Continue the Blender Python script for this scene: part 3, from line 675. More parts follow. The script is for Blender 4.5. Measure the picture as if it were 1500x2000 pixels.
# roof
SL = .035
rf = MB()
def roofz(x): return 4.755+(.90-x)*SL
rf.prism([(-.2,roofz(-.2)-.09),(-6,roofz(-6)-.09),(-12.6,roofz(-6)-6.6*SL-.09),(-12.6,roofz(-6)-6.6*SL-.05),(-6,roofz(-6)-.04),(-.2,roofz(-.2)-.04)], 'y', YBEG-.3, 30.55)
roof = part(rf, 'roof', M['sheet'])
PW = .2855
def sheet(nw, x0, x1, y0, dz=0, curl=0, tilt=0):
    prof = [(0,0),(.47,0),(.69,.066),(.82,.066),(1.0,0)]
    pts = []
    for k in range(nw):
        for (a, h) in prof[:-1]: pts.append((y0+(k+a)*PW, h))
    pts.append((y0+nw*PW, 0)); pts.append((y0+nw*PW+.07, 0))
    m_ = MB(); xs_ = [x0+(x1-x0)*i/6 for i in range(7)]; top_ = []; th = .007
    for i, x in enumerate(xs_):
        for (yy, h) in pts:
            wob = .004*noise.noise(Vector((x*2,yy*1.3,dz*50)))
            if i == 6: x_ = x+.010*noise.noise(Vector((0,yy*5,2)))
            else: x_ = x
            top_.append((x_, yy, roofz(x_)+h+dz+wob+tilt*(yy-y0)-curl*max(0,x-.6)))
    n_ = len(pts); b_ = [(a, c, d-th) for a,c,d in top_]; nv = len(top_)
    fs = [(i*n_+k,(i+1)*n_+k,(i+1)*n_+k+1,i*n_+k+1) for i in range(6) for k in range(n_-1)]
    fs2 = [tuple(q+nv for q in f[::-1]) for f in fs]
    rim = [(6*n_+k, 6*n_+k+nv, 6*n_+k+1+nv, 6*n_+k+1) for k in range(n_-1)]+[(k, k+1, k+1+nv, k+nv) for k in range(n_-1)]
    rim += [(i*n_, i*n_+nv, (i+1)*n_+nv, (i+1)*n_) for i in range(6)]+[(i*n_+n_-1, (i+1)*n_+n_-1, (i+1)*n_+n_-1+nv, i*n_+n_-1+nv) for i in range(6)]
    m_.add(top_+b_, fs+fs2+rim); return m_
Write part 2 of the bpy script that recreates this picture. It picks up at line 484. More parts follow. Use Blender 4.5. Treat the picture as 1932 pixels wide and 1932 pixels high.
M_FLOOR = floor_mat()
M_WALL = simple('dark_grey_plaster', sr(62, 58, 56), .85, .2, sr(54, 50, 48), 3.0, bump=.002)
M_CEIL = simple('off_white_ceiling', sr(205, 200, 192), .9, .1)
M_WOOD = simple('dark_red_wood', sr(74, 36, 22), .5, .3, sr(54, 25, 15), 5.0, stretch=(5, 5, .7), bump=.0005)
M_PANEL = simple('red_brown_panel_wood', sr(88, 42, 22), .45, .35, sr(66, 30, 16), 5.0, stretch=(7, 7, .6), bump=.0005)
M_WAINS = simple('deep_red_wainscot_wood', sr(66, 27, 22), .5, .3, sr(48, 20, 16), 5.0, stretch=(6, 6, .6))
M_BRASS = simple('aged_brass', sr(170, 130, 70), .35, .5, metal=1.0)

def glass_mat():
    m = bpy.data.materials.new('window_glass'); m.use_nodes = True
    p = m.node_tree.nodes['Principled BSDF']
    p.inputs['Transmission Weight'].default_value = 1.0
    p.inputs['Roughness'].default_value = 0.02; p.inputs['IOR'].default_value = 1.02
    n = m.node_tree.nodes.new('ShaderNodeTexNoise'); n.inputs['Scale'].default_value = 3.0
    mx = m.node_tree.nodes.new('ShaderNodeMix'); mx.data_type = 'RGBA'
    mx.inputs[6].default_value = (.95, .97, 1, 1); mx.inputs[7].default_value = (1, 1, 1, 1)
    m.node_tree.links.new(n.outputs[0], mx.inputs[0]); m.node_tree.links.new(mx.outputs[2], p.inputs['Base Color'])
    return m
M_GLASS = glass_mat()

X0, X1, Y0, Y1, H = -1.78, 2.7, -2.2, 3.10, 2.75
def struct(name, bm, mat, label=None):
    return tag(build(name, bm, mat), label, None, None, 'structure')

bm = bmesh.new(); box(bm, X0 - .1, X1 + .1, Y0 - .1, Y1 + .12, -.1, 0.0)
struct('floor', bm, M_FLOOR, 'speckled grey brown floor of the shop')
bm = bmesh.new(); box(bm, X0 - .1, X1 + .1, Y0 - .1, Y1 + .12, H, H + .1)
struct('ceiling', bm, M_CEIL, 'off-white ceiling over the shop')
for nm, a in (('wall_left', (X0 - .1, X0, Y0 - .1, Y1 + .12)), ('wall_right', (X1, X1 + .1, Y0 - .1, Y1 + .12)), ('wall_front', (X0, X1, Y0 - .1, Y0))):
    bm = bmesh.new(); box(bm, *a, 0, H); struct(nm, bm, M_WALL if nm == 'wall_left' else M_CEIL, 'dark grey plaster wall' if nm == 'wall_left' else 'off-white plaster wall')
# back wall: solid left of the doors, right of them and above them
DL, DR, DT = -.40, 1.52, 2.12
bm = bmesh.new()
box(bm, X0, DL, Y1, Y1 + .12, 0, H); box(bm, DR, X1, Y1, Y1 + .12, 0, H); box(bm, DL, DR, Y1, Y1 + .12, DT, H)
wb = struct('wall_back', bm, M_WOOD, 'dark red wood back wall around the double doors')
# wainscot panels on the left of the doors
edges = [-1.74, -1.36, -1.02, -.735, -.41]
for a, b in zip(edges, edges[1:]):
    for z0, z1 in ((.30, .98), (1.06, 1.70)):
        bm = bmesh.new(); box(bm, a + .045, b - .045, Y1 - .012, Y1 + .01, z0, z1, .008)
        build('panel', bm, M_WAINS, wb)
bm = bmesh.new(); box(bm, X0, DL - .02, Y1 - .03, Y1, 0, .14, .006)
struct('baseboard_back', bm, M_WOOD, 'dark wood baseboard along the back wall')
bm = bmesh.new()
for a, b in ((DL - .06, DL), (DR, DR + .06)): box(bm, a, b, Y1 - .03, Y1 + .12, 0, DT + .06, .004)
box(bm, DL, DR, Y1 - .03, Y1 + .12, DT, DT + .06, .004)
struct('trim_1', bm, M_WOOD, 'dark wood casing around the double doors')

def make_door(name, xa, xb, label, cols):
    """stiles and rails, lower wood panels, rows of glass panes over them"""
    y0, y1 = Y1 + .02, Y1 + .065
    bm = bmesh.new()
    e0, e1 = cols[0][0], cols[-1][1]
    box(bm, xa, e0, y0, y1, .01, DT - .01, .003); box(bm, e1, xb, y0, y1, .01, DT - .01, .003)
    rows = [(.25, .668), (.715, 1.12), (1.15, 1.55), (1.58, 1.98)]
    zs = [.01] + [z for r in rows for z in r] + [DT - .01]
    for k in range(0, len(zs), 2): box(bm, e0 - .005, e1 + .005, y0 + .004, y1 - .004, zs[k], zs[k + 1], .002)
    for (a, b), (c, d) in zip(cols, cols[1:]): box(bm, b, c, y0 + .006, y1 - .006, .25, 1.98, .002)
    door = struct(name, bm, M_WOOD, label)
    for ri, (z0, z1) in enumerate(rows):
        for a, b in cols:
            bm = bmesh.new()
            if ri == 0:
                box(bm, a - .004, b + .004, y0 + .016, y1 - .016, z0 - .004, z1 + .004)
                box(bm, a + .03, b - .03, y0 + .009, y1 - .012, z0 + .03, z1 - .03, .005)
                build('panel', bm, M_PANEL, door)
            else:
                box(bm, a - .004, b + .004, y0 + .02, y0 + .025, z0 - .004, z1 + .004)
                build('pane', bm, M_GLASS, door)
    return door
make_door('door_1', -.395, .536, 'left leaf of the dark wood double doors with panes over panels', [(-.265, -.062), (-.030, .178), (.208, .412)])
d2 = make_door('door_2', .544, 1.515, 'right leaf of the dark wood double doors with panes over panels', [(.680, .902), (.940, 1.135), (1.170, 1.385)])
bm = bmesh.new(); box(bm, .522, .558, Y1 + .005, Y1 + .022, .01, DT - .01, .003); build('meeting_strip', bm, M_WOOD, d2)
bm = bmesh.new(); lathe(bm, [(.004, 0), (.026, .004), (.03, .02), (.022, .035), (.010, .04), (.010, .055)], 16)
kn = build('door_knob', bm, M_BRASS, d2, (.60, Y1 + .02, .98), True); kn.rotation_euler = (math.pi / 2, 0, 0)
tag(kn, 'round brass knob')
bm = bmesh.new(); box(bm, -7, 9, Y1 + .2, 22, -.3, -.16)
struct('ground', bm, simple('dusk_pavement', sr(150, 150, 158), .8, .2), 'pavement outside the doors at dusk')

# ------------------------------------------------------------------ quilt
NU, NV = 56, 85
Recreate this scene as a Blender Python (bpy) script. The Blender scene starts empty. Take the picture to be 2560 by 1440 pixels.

◇ ◇ ◇ ◇

EXERCISE OBJECTIVE:
Copy out only the lines running from the beginning of the data to the line with "m_.add(top_+b_, fs+fs2+rim); return m_", both ends included.

ANSWER IN FULL:
Continue the Blender Python script for this scene: part 3, from line 675. More parts follow. The script is for Blender 4.5. Measure the picture as if it were 1500x2000 pixels.
# roof
SL = .035
rf = MB()
def roofz(x): return 4.755+(.90-x)*SL
rf.prism([(-.2,roofz(-.2)-.09),(-6,roofz(-6)-.09),(-12.6,roofz(-6)-6.6*SL-.09),(-12.6,roofz(-6)-6.6*SL-.05),(-6,roofz(-6)-.04),(-.2,roofz(-.2)-.04)], 'y', YBEG-.3, 30.55)
roof = part(rf, 'roof', M['sheet'])
PW = .2855
def sheet(nw, x0, x1, y0, dz=0, curl=0, tilt=0):
    prof = [(0,0),(.47,0),(.69,.066),(.82,.066),(1.0,0)]
    pts = []
    for k in range(nw):
        for (a, h) in prof[:-1]: pts.append((y0+(k+a)*PW, h))
    pts.append((y0+nw*PW, 0)); pts.append((y0+nw*PW+.07, 0))
    m_ = MB(); xs_ = [x0+(x1-x0)*i/6 for i in range(7)]; top_ = []; th = .007
    for i, x in enumerate(xs_):
        for (yy, h) in pts:
            wob = .004*noise.noise(Vector((x*2,yy*1.3,dz*50)))
            if i == 6: x_ = x+.010*noise.noise(Vector((0,yy*5,2)))
            else: x_ = x
            top_.append((x_, yy, roofz(x_)+h+dz+wob+tilt*(yy-y0)-curl*max(0,x-.6)))
    n_ = len(pts); b_ = [(a, c, d-th) for a,c,d in top_]; nv = len(top_)
    fs = [(i*n_+k,(i+1)*n_+k,(i+1)*n_+k+1,i*n_+k+1) for i in range(6) for k in range(n_-1)]
    fs2 = [tuple(q+nv for q in f[::-1]) for f in fs]
    rim = [(6*n_+k, 6*n_+k+nv, 6*n_+k+1+nv, 6*n_+k+1) for k in range(n_-1)]+[(k, k+1, k+1+nv, k+nv) for k in range(n_-1)]
    rim += [(i*n_, i*n_+nv, (i+1)*n_+nv, (i+1)*n_) for i in range(6)]+[(i*n_+n_-1, (i+1)*n_+n_-1, (i+1)*n_+n_-1+nv, i*n_+n_-1+nv) for i in range(6)]
    m_.add(top_+b_, fs+fs2+rim); return m_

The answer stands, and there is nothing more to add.